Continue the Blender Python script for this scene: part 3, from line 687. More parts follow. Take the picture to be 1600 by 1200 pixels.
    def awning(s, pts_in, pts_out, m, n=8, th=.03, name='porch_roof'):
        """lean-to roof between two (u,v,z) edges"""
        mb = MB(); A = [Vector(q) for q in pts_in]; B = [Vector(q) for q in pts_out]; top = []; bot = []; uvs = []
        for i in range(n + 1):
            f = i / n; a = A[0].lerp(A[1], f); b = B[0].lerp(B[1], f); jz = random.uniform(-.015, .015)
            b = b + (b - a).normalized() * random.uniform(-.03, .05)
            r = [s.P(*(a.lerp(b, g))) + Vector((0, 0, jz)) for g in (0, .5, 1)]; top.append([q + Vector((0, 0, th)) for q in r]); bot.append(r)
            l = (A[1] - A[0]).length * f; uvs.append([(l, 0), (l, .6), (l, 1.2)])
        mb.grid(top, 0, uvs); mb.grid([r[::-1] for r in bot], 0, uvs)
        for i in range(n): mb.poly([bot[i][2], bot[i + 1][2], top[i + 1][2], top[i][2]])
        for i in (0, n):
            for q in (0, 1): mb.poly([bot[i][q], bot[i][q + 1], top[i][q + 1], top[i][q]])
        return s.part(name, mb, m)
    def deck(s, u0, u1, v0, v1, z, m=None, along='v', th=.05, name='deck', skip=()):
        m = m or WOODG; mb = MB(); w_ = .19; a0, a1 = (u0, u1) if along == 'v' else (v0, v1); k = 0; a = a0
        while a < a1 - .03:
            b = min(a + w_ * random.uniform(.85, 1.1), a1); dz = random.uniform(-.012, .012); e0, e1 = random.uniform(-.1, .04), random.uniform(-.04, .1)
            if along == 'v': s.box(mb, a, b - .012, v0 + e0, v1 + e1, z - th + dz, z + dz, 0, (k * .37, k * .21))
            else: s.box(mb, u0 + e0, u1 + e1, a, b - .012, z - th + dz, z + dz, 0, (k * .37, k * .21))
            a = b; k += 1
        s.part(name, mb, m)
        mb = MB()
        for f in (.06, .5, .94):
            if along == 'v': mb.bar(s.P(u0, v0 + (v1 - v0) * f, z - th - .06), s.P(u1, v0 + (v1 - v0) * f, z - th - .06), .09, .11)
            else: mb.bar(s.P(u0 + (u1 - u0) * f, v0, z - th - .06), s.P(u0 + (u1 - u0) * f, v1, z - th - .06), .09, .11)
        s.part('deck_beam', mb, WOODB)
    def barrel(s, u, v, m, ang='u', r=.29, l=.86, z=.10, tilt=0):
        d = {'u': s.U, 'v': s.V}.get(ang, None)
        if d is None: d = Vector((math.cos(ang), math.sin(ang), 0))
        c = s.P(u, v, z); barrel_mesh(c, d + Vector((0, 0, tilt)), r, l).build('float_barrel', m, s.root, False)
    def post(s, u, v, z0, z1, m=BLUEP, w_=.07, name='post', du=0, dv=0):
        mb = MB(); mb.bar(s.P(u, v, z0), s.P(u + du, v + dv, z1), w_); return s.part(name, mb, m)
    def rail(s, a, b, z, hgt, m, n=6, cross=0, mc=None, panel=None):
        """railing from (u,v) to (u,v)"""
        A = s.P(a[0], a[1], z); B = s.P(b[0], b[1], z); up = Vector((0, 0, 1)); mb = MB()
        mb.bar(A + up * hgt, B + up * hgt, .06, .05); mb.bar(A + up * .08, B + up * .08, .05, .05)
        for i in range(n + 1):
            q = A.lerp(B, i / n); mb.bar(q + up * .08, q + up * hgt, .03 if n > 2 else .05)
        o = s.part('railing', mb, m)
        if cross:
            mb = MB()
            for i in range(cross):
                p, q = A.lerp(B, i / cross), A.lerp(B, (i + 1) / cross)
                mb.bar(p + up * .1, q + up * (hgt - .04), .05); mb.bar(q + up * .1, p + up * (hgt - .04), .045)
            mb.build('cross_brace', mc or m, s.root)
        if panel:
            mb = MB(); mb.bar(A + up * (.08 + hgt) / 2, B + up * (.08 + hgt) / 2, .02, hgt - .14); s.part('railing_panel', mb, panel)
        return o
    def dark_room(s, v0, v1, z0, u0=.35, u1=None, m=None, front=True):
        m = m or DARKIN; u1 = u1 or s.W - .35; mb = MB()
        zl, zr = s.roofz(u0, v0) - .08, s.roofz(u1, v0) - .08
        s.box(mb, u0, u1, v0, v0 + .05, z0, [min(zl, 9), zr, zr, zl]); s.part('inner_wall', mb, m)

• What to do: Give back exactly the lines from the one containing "zl, zr = s.roofz(u0, v0)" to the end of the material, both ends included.

• The solution:
        zl, zr = s.roofz(u0, v0) - .08, s.roofz(u1, v0) - .08
        s.box(mb, u0, u1, v0, v0 + .05, z0, [min(zl, 9), zr, zr, zl]); s.part('inner_wall', mb, m)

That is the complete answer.